_Aim of the exercise_
What do the lines from the top of the data through the line with "[-0.0973617, -0.0354406, 0.9946178]]" say? Quote them exactly and include both ends.

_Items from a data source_
===
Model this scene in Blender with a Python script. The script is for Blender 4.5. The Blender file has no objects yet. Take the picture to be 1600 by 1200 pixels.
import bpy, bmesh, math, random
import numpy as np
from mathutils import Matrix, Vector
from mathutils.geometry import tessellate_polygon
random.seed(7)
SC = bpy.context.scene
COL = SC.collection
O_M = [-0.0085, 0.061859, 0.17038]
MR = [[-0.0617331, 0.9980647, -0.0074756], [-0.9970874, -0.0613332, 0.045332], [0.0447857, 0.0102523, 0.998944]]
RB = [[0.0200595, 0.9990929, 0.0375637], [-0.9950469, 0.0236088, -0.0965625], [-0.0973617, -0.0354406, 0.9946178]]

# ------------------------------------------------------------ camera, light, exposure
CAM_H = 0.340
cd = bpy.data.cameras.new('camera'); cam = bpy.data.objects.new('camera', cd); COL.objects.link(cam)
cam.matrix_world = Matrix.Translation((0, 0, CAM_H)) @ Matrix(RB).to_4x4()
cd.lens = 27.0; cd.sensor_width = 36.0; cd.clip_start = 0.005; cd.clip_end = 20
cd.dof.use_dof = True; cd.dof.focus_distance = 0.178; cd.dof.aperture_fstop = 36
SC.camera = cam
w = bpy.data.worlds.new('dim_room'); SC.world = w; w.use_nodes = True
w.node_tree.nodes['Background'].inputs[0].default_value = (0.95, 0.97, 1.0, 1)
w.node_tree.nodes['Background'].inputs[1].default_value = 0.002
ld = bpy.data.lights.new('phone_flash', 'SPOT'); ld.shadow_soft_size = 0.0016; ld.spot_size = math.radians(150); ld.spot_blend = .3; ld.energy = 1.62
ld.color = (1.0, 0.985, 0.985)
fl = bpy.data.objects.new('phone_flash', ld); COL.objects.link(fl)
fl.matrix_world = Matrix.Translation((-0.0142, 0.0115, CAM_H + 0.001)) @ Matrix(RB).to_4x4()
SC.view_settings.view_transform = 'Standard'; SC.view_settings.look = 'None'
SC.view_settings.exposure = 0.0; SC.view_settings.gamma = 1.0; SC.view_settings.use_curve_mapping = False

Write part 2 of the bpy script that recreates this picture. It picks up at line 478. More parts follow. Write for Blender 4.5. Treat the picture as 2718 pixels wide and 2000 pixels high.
===
_Correct response_
Model this scene in Blender with a Python script. The script is for Blender 4.5. The Blender file has no objects yet. Take the picture to be 1600 by 1200 pixels.
import bpy, bmesh, math, random
import numpy as np
from mathutils import Matrix, Vector
from mathutils.geometry import tessellate_polygon
random.seed(7)
SC = bpy.context.scene
COL = SC.collection
O_M = [-0.0085, 0.061859, 0.17038]
MR = [[-0.0617331, 0.9980647, -0.0074756], [-0.9970874, -0.0613332, 0.045332], [0.0447857, 0.0102523, 0.998944]]
RB = [[0.0200595, 0.9990929, 0.0375637], [-0.9950469, 0.0236088, -0.0965625], [-0.0973617, -0.0354406, 0.9946178]]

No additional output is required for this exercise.